Nous voilà réunis ici, à Elzange, comme il y a dix ans, pour honorer la mémoire des Harkis, ces hommes, qui, il y a plus de 50 ans, ont cru juste, de soutenir la cause française en Algérie, et l’ont fait, souvent, au péril de leur vie. C’est, pour nous tous Français de 2012, un vrai « devoir de mémoire ». Mais, avant de rappeler l’engagement des Harkis et leur terrible déconvenue finale, je voudrais, en quelques mots, évoquer aussi toutes les autres victimes de cet effroyable conflit qui a peut-être fait, au total, entre 300 000 et 400 000 morts, auxquels il convient d’ajouter des millions de blessés –physiquement et moralement.

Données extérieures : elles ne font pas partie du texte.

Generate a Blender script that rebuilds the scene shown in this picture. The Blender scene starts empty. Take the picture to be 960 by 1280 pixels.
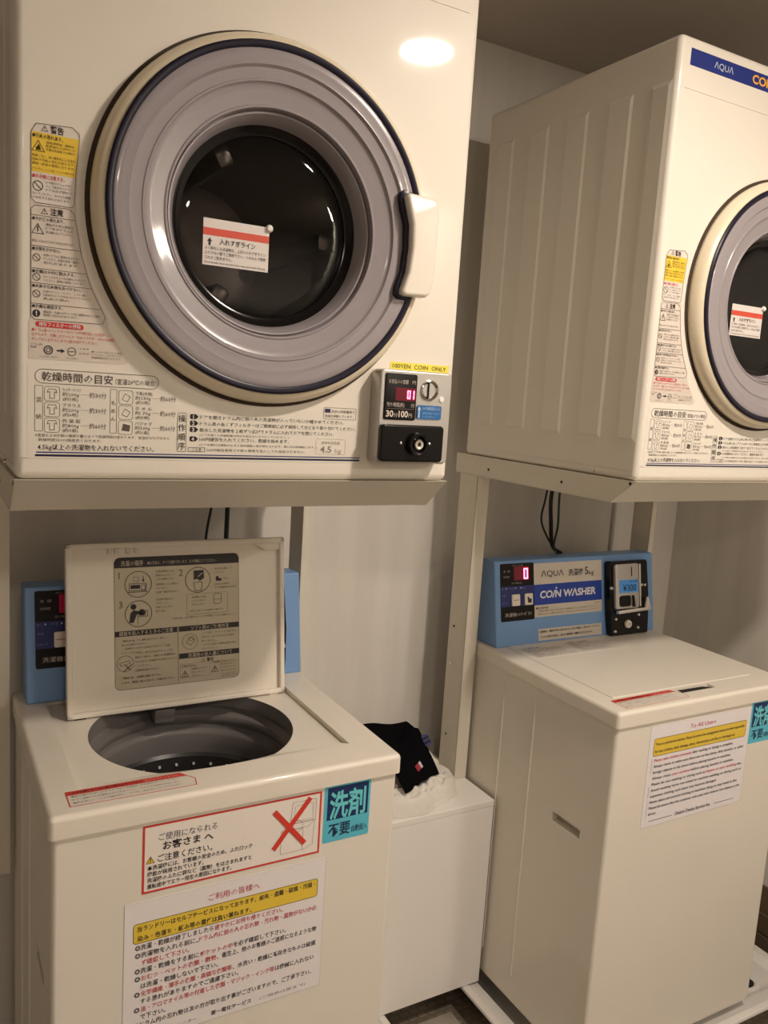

Je voudrais, aujourd’hui, cinquante ans après les événements, évoquer, sans aucun esprit partisan, l’ensemble des victimes du conflit :

  • Je pense à nos adversaires du moment, poussés à la révolte, par l’injustice du système colonial algérien, depuis le début du XIXème siècle.
  • Je pense à ces centaines de milliers d’Européens, dénommés « pieds noirs », qui avaient été jetés depuis deux ou trois générations sur cette terre algérienne, qu’ils avaient travaillée et considéraient finalement comme la leur, et qui se sentirent « trahis », abandonnés par les gouvernements français, et obligés à un lamentable exil en métropole.
  • Je pense aussi aujourd’hui à ces millions de militaires français –engagés et appelés-, que l’on persuada de faire une guerre aux objectifs mal définis. 24 614 y laissèrent leur vie, et beaucoup plus leurs convictions morales.
  • Je pense enfin et surtout, aujourd’hui, aux 160 000 harkis, moghaznis, GMS, qui ont cru en la France et se sont engagés à ses côtés. Une France, qui après les avoir utilisés dans les tâches les plus meurtrières du conflit, les abandonna à leur sort lorsqu’elle quitta l’Algérie au printemps 1962.

Seuls 42 500 d’entre eux purent trouver refuge en France métropolitaine,    grâce à des officiers courageux, bravant les directives gouvernementales. Aujourd’hui, avec leurs descendants, ils représentent une communauté de 500 000 personnes.

A l’époque, en 1957-1959, modeste sergent engagé en Algérie, j’ai eu, comme beaucoup d’entre vous le savent, l’honneur de commander pendant quelques mois une Harka en Kabylie. J’ai côtoyé de près ces hommes, certains jeunes, la plupart beaucoup plus âgés que moi, certains n’ayant pas l’expérience des armes, d’autres ayant servi avec honneur durant la Seconde guerre mondiale. J’ai senti, au début, leur méfiance à mon égard, mais, très vite, nous avons établi entre nous des liens de confiance, que je n’ai jamais oubliés.

Aujourd’hui, en 2012, il est facile pour la jeune génération d’ironiser sur la sincérité de l’engagement des harkis. Il n’est certainement pas faux d’affirmer que, souvent, on exerça sur eux des pressions ; qu’on les alléchât par des primes, mais il serait malhonnête de réduire à cela leurs motivations. Beaucoup, j’en suis persuadé, en s’engageant aux côtés des Français ont eu le sentiment de choisir la voie la meilleure pour leur avenir et celui de leur peuple.

Et une telle idée n’était nullement saugrenue.

Si l’indépendance était fatale et souhaitable, il n’était pas fatal qu’elle se déroulât dans les conditions dans lesquelles elle a eu lieu, par la faute des extrémistes des deux camps.

Il aurait pu, il aurait du y avoir au sein du nouvel Etat une juste place pour les Harkis comme pour les pieds noirs. Ce fut hélas !, on le sait tout le contraire !

Osons dire cinquante ans après les faits, que le massacre des Harkis en 1962 restera pour les deux pays, la France et l’Algérie, une tâche indélébile.

Et sans pouvoir réparer ces malheurs, que la France de 2012 témoigne, au moins, aux rescapés, son respect et sa gratitude. C’est pourquoi nous sommes là aujourd’hui.